We want to be loved, so we create a god which is love, whether it is Aphrodite or the Catholic notion that God is love, it doesn’t matter. It is all representative of human psychology. It fulfills our desires. It fills the void of a meaningless universe. It soothes our fears.

Personally, I take the view that the universe is without meaning, but like Fredrick Nietzsche I feel that we have the ability to supply meaning to the universe. The universe therefore isn’t without meaning. It just doesn’t come prepackaged with the stuff – we have to make the meaning first.

Whether or not I find meaning in my life and in the universe isn’t dependent on whether there is a God or not. In fact, I would say this is true of everybody. They simply mistake their desires for truths, and then say because they want it this way rather than some other way then it must be true for everyone. Again, this is more wishful thinking. And thinking which I find to be unreasonable as it doesn’t leave room for doubt, or the possibility of being wrong.

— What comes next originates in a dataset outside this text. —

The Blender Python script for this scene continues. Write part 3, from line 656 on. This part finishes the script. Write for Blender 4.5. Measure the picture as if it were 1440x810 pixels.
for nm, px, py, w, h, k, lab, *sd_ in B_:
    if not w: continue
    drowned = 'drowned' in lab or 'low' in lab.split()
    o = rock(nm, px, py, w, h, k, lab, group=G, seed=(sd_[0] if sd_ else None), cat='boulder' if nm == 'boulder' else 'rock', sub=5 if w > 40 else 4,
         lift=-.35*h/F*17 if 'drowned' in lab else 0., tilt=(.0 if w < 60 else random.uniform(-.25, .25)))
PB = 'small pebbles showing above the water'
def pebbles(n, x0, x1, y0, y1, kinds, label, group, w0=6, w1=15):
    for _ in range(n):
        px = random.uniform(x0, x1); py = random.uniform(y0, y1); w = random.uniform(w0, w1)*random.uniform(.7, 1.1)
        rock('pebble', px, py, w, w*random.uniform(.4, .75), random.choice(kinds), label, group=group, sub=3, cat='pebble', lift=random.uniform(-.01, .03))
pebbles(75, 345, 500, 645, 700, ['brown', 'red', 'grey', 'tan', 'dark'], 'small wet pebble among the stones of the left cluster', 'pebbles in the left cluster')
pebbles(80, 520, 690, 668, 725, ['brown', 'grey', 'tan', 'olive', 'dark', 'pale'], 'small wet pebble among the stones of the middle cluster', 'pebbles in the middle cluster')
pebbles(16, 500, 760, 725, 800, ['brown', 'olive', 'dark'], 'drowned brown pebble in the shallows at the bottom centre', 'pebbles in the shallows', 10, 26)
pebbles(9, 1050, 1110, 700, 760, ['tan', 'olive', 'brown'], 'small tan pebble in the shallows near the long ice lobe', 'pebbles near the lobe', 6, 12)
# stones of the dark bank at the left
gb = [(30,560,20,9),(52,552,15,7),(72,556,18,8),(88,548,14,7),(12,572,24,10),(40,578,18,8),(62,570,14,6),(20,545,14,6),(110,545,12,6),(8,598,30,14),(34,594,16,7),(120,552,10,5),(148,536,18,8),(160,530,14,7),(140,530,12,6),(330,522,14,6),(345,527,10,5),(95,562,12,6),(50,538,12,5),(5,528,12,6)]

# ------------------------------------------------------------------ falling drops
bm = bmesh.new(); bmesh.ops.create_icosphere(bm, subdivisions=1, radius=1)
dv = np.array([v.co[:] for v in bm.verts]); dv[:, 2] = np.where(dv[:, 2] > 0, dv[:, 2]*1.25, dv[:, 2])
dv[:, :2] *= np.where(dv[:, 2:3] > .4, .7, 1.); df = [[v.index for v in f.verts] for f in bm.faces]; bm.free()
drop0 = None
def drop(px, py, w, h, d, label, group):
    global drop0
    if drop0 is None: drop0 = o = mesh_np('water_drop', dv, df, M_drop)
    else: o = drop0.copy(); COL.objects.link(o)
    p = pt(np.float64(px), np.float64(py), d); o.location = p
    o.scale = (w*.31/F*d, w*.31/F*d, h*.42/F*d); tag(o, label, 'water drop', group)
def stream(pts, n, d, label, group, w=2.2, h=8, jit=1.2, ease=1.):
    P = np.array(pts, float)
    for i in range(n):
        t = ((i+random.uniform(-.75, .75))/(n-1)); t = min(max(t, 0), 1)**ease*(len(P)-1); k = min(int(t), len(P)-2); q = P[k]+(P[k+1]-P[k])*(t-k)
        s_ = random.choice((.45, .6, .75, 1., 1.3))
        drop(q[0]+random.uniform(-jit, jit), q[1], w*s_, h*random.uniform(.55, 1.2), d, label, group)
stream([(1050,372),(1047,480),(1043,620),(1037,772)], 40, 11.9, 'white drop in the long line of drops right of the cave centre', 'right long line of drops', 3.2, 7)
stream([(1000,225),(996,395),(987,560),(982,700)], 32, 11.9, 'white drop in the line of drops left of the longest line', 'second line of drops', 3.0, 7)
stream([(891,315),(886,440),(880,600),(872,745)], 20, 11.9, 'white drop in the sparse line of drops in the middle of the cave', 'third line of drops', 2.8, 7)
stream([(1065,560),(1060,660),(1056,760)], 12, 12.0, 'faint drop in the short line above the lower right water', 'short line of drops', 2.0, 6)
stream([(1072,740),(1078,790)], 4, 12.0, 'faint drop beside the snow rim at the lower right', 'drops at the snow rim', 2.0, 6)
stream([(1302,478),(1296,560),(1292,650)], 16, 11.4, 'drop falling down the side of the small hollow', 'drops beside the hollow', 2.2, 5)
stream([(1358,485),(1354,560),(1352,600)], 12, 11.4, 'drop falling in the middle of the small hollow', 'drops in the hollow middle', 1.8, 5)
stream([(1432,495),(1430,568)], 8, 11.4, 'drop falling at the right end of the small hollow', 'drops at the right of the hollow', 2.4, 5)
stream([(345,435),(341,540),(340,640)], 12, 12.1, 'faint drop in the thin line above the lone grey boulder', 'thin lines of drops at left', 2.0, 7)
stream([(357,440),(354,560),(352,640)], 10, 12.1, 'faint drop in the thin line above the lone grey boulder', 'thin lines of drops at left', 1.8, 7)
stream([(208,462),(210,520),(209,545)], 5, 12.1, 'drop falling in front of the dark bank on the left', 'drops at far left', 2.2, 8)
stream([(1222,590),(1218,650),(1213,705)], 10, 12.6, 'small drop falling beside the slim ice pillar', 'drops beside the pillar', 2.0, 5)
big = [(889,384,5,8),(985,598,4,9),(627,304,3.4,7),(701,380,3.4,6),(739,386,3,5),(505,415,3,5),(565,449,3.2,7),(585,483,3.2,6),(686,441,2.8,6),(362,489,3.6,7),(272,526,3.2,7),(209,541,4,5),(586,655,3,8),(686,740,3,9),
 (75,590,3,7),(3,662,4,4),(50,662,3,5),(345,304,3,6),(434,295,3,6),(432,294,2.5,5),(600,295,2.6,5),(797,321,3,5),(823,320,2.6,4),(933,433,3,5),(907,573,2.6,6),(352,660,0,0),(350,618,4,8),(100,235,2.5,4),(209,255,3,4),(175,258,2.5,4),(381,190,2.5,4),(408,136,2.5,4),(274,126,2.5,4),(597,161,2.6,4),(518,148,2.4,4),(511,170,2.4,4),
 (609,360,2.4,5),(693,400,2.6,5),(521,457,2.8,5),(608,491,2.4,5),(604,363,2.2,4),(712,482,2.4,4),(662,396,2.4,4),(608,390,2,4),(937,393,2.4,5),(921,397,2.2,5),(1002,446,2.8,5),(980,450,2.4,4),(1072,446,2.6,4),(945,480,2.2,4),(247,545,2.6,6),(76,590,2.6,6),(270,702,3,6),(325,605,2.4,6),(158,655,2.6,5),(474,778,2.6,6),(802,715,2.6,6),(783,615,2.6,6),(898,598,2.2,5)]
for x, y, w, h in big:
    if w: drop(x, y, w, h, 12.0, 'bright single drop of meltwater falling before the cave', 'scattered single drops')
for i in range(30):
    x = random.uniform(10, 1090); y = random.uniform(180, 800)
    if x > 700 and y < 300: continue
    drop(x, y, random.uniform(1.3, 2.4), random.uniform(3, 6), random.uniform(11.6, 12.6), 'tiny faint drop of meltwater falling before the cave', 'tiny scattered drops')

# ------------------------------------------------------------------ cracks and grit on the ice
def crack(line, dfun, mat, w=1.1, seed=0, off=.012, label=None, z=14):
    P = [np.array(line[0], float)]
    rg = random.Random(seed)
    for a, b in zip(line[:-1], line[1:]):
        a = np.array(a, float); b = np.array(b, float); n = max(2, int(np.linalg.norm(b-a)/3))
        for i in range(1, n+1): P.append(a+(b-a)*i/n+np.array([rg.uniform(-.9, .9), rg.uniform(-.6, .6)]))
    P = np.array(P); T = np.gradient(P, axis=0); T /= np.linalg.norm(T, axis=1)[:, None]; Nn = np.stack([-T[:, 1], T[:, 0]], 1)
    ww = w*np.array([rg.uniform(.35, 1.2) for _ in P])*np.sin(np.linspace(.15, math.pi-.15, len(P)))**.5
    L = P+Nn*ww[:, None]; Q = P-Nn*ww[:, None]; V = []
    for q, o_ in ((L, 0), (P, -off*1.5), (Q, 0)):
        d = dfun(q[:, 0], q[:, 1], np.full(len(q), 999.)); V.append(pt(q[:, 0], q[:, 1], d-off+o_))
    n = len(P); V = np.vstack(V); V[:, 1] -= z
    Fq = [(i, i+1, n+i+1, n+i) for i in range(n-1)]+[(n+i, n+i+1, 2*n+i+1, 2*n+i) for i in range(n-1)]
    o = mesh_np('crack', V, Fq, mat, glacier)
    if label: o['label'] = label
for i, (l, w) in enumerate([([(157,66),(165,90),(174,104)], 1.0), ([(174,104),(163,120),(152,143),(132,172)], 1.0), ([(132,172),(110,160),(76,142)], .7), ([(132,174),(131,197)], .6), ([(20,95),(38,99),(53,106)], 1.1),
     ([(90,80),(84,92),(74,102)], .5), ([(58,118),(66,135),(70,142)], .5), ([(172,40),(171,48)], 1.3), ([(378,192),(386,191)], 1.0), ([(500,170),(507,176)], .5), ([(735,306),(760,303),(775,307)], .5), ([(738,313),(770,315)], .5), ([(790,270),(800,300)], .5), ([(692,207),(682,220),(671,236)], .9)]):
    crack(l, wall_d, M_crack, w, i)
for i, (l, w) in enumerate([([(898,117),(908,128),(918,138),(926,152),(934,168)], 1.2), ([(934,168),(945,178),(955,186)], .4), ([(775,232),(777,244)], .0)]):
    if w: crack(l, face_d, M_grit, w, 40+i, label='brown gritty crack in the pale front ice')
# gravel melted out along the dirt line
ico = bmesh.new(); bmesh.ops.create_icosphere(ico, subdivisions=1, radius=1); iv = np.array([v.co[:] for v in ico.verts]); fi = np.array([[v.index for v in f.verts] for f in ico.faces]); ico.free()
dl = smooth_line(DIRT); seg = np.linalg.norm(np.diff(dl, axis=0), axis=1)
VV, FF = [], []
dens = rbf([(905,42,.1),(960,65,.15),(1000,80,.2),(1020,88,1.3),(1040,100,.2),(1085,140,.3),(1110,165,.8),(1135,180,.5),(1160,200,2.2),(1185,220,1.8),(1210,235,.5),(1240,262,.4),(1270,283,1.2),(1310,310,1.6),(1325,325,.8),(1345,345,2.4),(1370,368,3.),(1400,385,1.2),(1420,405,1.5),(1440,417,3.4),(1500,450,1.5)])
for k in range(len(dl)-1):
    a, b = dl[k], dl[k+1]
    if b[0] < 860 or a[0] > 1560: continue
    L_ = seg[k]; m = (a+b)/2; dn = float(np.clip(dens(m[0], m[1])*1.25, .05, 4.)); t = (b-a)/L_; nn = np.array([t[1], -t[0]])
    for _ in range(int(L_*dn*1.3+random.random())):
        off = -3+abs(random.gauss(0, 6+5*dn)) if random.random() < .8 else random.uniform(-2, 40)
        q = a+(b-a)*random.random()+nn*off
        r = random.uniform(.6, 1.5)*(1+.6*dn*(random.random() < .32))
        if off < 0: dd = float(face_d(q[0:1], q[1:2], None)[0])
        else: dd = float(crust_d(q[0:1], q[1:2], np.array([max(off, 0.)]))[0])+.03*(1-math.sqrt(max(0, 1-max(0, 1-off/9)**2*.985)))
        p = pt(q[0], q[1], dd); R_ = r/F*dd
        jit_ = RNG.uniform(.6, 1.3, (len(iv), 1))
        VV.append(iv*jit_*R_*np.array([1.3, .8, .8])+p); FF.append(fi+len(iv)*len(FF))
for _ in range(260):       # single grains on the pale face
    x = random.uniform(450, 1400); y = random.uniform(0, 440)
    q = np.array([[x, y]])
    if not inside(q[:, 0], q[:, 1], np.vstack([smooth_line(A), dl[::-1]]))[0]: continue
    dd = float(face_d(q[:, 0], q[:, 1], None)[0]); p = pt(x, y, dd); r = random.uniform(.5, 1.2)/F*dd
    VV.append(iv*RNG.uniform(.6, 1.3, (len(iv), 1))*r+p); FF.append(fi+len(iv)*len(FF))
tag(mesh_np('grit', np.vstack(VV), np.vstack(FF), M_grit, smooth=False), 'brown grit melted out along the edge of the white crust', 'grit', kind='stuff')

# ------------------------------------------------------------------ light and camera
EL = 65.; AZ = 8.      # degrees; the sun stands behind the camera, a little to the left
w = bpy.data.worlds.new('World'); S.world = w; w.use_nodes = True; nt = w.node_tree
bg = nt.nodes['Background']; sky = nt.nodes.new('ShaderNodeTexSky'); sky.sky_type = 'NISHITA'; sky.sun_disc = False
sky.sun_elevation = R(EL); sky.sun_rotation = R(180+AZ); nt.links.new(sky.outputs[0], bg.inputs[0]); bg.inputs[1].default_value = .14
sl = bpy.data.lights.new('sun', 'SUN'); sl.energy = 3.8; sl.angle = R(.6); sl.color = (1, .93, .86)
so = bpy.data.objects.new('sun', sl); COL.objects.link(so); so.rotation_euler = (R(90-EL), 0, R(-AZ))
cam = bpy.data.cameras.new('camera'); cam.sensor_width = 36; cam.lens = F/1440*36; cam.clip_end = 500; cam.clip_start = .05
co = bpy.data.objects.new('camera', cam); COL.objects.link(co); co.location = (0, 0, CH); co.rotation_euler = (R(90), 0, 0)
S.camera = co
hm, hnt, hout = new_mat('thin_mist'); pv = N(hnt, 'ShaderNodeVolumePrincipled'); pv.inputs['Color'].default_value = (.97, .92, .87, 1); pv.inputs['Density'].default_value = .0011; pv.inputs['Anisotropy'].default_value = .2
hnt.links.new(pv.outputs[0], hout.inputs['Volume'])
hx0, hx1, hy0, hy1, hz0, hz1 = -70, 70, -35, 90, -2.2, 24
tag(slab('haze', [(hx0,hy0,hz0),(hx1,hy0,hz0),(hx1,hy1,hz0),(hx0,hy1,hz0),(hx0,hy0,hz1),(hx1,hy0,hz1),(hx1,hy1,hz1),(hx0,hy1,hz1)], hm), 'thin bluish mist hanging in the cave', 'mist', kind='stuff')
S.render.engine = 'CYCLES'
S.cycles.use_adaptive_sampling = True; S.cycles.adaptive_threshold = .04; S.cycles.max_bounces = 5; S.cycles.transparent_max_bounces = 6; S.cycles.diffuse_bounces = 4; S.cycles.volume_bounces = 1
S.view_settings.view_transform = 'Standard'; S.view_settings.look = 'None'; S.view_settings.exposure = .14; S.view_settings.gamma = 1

I am reminded of what Bertrand Russell once said:

“There is something feeble, and a little contemptible, about a man who cannot face the perils of life without the help of comfortable myths. Almost inevitably some part of him is aware that they are myths and that he believes them only because they are comforting. But he dare not face this thought, and he therefore cannot carry his own reflections to any logical conclusion.”

Likewise, I’ve never heard believers who espouse, as my mother does, “That they know in their heart that God is real,” to admit even the slightest doubt in this claim. Rather, they tie their emotions up into a pretzel trying to convince themselves it’s true – because if it’s true they feel happy, secure, and have a sense of purpose. Why would they even think, for a second, that they would be wrong? All that would mean is a sense of dread, insecurity, and purposelessness.

But that’s the way I think it really is. Which means, at least in my mind, atheists are brave. They are facing the great unknown head on, and I think that’s more valiant than telling oneself lies simply to feel better – regardless of who turns out to be right (then again, we may never know – in which case the atheist’s position also becomes the more rational one).

That doesn’t mean I think all religious God-believers are irrational. But it’s like the skeptic Michael Shermer has said, people who are rational are the best at making rationalizations for what they want to be true. I think this can be said of all of us, but especially of theists and believers.

At the end of the day, it simply comes down to where your priorities are. Do you value knowledge, asking question, discovering answers, and gaining a better understanding of the world – or are you content to idly while away the hours twiddling your thumbs and believing you already know all there is to know? As my favorite Free Thinker G.W. Foote once said:

“Doubt is the beginning of wisdom. It means caution, independence, honesty and veracity. Faith means negligence, serfdom, insincerity and deception. The man who never doubts never thinks.”

As long as you continue to ask yourself these challenging questions, then I think you’ll do just fine. Admitting that you don’t know in light of a better understanding is to remain humble. It is to take the position of the wise sage. It is to reflect on truth and meaning. There is more to learn than can ever be learned in one life time. As human beings we can never be all-knowing. So we must remain agnostic with respect to those things we cannot possibly know. So the way I see it is you’re already on the right track.


Tristan Vick (The Advocatus Atheist)


I am glad to report that I have received a follow up message thanking me for the in-depth response which this person found to be helpful. I'm glad to have helped in what little way I could!